#### Work instructions
Only the run of lines from the one containing "CC = mixc(CC, sst(cav, 0.6, 3.0)" through the last line should be returned, exactly as written.
* * * * *
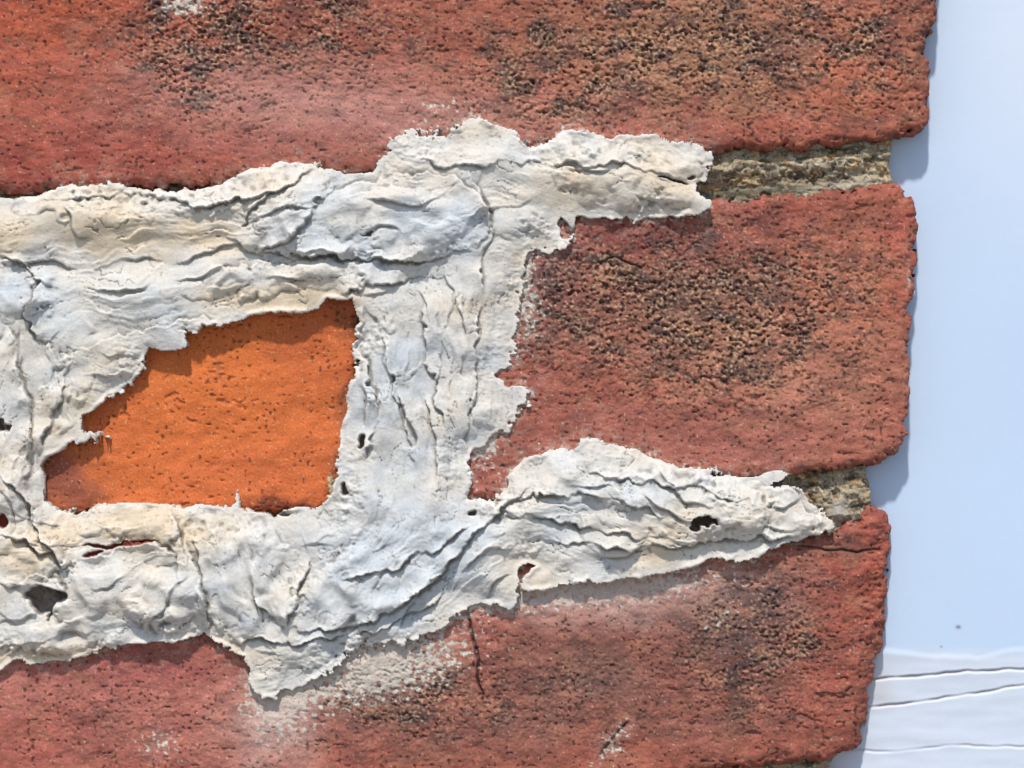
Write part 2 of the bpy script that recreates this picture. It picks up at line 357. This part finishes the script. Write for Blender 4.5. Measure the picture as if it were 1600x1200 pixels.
patch = sst(fbm(U / 80, V / 70, 216), -0.1, 0.3)
tearz = sst(noise(U / 46, V / 38, 217), 0.12, 0.4)
CH = hollow * inner + big + stre * 3 * inner + strf * (0.2 + 0.8 * patch) * sst(CS, 0, 15) + strg * (0.2 + 0.7 * m2) * sst(CS, 0, 10)
CH += m1 * (saw - 0.45) * 9 * sst(CS, 4, 34) + m2 * (saw2 - 0.4) * 4.0 * sst(CS, 4, 24)
CH -= 3.2 * crs * tearz * sst(CS, 3, 14)
CH += 2.4 * fbm(U / 50, V / 40, 210, 2) * sst(CS, 0, 20) + 0.8 * fbm(U / 9, V / 8, 211, 3) * (0.3 + patch)

DOL = [(205,930,125,58,0,14),(392,905,72,92,12,14),(640,345,135,52,6,10),(425,350,70,36,-22,11),(985,285,130,46,6,9),(955,745,125,44,6,9),(1050,790,190,48,10,8),
 (52,872,66,38,0,14),(225,818,125,26,2,9),(95,650,34,110,20,8),(330,312,130,22,-6,10),(470,432,200,26,-5,10),(1190,805,90,28,14,7),
 (35,455,60,42,10,12),(560,885,110,46,-42,10),(868,240,80,26,2,5),(110,318,95,20,-4,8),(560,1000,150,24,-12,6),(250,965,90,28,4,6),(120,990,120,26,-4,9),(20,760,50,50,0,10)]
for cu, cv, ru, rv, rot, amp in DOL:
    (sl), _ = seg_field([(cu - max(ru, rv), cv - max(ru, rv)), (cu + max(ru, rv), cv + max(ru, rv))], 30)
    c, s = math.cos(math.radians(rot)), math.sin(math.radians(rot))
    du = U[sl] + 2.4 * wx[sl] + 1.0 * wa[sl] - cu; dv = V[sl] + 2.4 * wy[sl] - cv
    r2 = ((du * c + dv * s) / ru) ** 2 + ((-du * s + dv * c) / rv) ** 2
    brk = 0.35 + 0.65 * sst(noise(U[sl] / 40, V[sl] / 40, 89), -0.3, 0.3)
    CH[sl] += amp * brk * np.clip(1 - r2, 0, 1) ** 0.5 * sst(CS[sl], 0, 14)
crease_dark = crs * tearz * 0.4  # darker tint in drag tears, later also on the low side of lips

LIPS = [
 ([(0,405),(40,412),(68,440),(45,480),(50,515),(90,535)], 14, 26, -1),
 ([(362,372),(395,396),(440,388),(478,352),(482,322),(530,292)], 15, 30, -1),
 ([(440,292),(405,325),(372,362)], 9, 20, 1),
 ([(480,312),(560,290),(650,268),(715,280),(755,318),(768,360),(742,392)], 9, 36, 1),
 ([(385,402),(500,398),(600,408),(700,404),(738,396)], 16, 40, -1),
 ([(520,458),(580,446),(640,436),(700,428)], 10, 20, -1),
 ([(205,305),(300,320),(380,318),(470,285),(505,266)], 13, 26, -1),
 ([(60,318),(130,312),(200,304)], 9, 16, -1),
 ([(735,270),(752,310),(772,360),(752,420),(758,470)], 9, 26, 1),
 ([(752,450),(742,500),(750,560),(735,640),(722,705)], 9, 30, 1),
 ([(660,470),(668,560),(690,650),(700,700)], 8, 26, -1),
 ([(572,480),(562,540),(580,600),(590,660),(572,720)], 13, 20, 1),
 ([(600,520),(615,600),(640,690),(660,740)], 7, 20, -1),
 ([(298,845),(308,890),(325,940),(326,985)], 16, 28, 1),
 ([(492,872),(470,920),(450,965),(452,990)], 10, 30, 1),
 ([(400,935),(430,965),(450,988)], 10, 24, -1),
 ([(325,985),(380,1000),(470,1000),(580,985),(660,950),(720,900)], 10, 22, -1),
 ([(450,985),(550,978),(640,940),(705,880),(770,805),(835,752)], 18, 50, -1),
 ([(530,905),(620,885),(700,845),(762,800)], 11, 30, -1),
 ([(780,785),(880,768),(960,775),(1060,812)], 11, 28, -1),
 ([(900,742),(1000,752),(1100,765),(1180,790)], 9, 26, -1),
 ([(830,840),(950,855),(1080,850),(1200,838),(1285,826)], 10, 22, -1),
 ([(760,800),(850,812),(950,830),(1050,842)], 8, 24, -1),
 ([(610,242),(700,262),(850,256),(1000,262),(1080,286)], 8, 18, -1),
 ([(800,255),(845,262),(900,262),(905,300)], 4, 14, 1),
 ([(18,500),(45,600),(52,690),(42,760)], 15, 26, 1),
 ([(120,560),(100,620),(70,690),(55,740)], 10, 24, 1),
 ([(0,738),(40,768),(60,820),(100,875),(98,905)], 15, 26, -1),
 ([(118,880),(150,864),(200,848),(262,852),(300,880)], 12, 18, 1),
 ([(0,842),(50,848),(88,862),(105,890)], 13, 18, -1),
 ([(270,800),(285,845),(300,882)], 9, 20, 1),
 ([(30,910),(60,895),(100,905),(110,940)], 12, 16, 1),
 ([(420,500),(300,500),(200,520),(120,545)], 8, 22, -1),
 ([(1120,752),(1180,752),(1240,775),(1290,820)], 8, 16, 1),
]
for pts, amp, fall, side in LIPS:
    sl, d, sd, t = line_dist(pts, fall * 4, 1.6)
    tp = np.clip(np.sin(np.pi * np.clip(t, 0.0, 1.0)) * 1.8, 0, 1)
    mod = 0.75 + 0.9 * noise(U[sl] / 38, V[sl] / 38, 300)
    on = sst(sd * side * d, -0.8, 1.4)
    add = amp * mod * tp * (on * np.exp(-d / fall) - (1 - on) * 0.4 * np.exp(-d / 6.0))
    CH[sl] += add * sst(CS[sl], 0, 10)
    crease_dark[sl] = np.maximum(crease_dark[sl], tp * (1 - on) * np.exp(-d / 2.2) * np.clip(mod, 0, 1) * sst(noise(U[sl]/18,V[sl]/18,301), -0.2, 0.3))

HOLES = [(75,935,30,20,60,10,1),(1100,815,20,8,40,-14,0),(8,662,14,8,14,40,0),(541,762,5,12,30,10,0),(566,690,6,10,24,15,0),(1052,283,24,2.6,14,14,0),(1078,278,7,3,14,-30,0),
         (738,802,9,3,12,-10,0),(575,366,10,2.2,6,0,0),(4,815,10,12,16,0,0),(425,800,30,6,20,5,0),(190,850,60,3.0,12,-3,0),(148,864,18,3.0,12,-25,0),(1085,826,10,4,20,0,0)]
hol = np.zeros_like(U); thru = np.zeros_like(U); redh = np.zeros_like(U)
for cu, cv, ru, rv, dep, rot, th_ in HOLES:
    g = G(U + wx * (0.9 + th_), V + wy * (0.9 + th_), cu, cv, ru, rv, rot)
    m = sst(g, 0.25, 0.6); CH -= dep * m * sst(CS, -2, 3)
    hol = np.maximum(hol, m)
    if th_: thru = np.maximum(thru, m)
    if cv in (850, 864, 815) and cu in (190, 148, 4): redh = np.maximum(redh, m)

# torn rim that thickens inwards; some stretches curl up as a proud lip
eth = 10 + 9 * noise(U / 80, V / 80, 221) + 8 * (G(U,V,400,490,180,30,-10) + G(U,V,1000,890,250,30,-8) + G(U,V,200,1000,220,30) + G(U,V,1100,320,60,30) + .7*G(U,V,570,600,20,150))
eth = np.clip(eth * (1 - 0.65 * np.clip(fe, 0, 1)) * (1 - .5 * np.clip(G(U, V, 600, 1035, 120, 36), 0, 1)), 3, 22)
eh = eth + (th - eth) * sst(CS, 0, 55) + 5 * np.exp(-((CS - 4) / 3.5) ** 2) * sst(noise(U / 40, V / 40, 220), -0.1, 0.4) * (1 - np.clip(fe, 0, .9))
eh = np.where(CS < 0, CS * 9, eh)
low = np.where(CS > 0, 2.0 + 0.6 * CS.clip(0, 3), -99)
Hraw = eh + CH * sst(CS, -1, 6)
kk = 2.5
Hc = np.where(CS > 0, low + kk * np.log1p(np.exp(np.clip((Hraw - low) / kk, -30, 30))), Hraw)
Hc = Hc * (1 - thru) + (-6 + 8 * nA + 6 * nB + 3 * nC) * thru
Hc = np.maximum(Hc, -50)
Hf = np.clip(Hc, -30, 80)
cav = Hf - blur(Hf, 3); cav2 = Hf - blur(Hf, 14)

CC = np.empty(U.shape + (3,), np.float32); CC[:] = srgb(207, 203, 195)
tone = fbm(U / 110, V / 90, 230, 4) + 0.8 * (G(U,V,620,350,160,60)*.7 + G(U,V,640,620,90,160)*.6 + G(U,V,600,900,160,100) + G(U,V,60,480,100,60)*.6 + G(U,V,950,770,160,50)*.5) \
       - 0.9 * (G(U,V,180,360,210,35) + G(U,V,230,820,120,30) + G(U,V,980,290,130,40)*.6 + G(U,V,1080,830,130,40)*.5 + G(U,V,440,470,120,20) + G(U,V,60,860,70,40)*.6+G(U,V,120,1020,160,16))
CC = mixc(CC, sst(tone, -0.1, 0.8) * 0.75, (188, 198, 207))
CC = mixc(CC, sst(-tone, -0.1, 0.8) * 0.85, (211, 193, 166))
CC *= (1 + 0.16 * fbm(U / 40, V / 26, 231, 5) + 0.06 * noise(U / 4, V / 4, 232) + 0.05 * strf)[..., None]
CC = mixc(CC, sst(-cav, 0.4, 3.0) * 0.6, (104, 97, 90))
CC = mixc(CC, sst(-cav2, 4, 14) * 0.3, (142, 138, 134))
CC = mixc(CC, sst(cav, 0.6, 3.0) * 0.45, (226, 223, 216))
CC = mixc(CC, crease_dark * 0.75, (78, 68, 60))
CC = mixc(CC, hol * 0.8, (84, 66, 56))
CC = mixc(CC, redh * 0.9, (130, 56, 44))
CC = mixc(CC, thru * 0.9, (140, 130, 124))
ts = sst(noise(U / 6, V / 3.5, 233), 0.45, 0.62) * sst(noise(U / 40, V / 40, 234), 0.0, 0.3)
CC = mixc(CC, ts * 0.55, (126, 114, 104))
CC = mixc(CC, np.exp(-np.clip(CS, 0, 99) / 4.0) * sst(noise(U / 16, V / 16, 235), -0.2, 0.4) * 0.35, (188, 154, 136))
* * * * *
#### Solved problem
CC = mixc(CC, sst(cav, 0.6, 3.0) * 0.45, (226, 223, 216))
CC = mixc(CC, crease_dark * 0.75, (78, 68, 60))
CC = mixc(CC, hol * 0.8, (84, 66, 56))
CC = mixc(CC, redh * 0.9, (130, 56, 44))
CC = mixc(CC, thru * 0.9, (140, 130, 124))
ts = sst(noise(U / 6, V / 3.5, 233), 0.45, 0.62) * sst(noise(U / 40, V / 40, 234), 0.0, 0.3)
CC = mixc(CC, ts * 0.55, (126, 114, 104))
CC = mixc(CC, np.exp(-np.clip(CS, 0, 99) / 4.0) * sst(noise(U / 16, V / 16, 235), -0.2, 0.4) * 0.35, (188, 154, 136))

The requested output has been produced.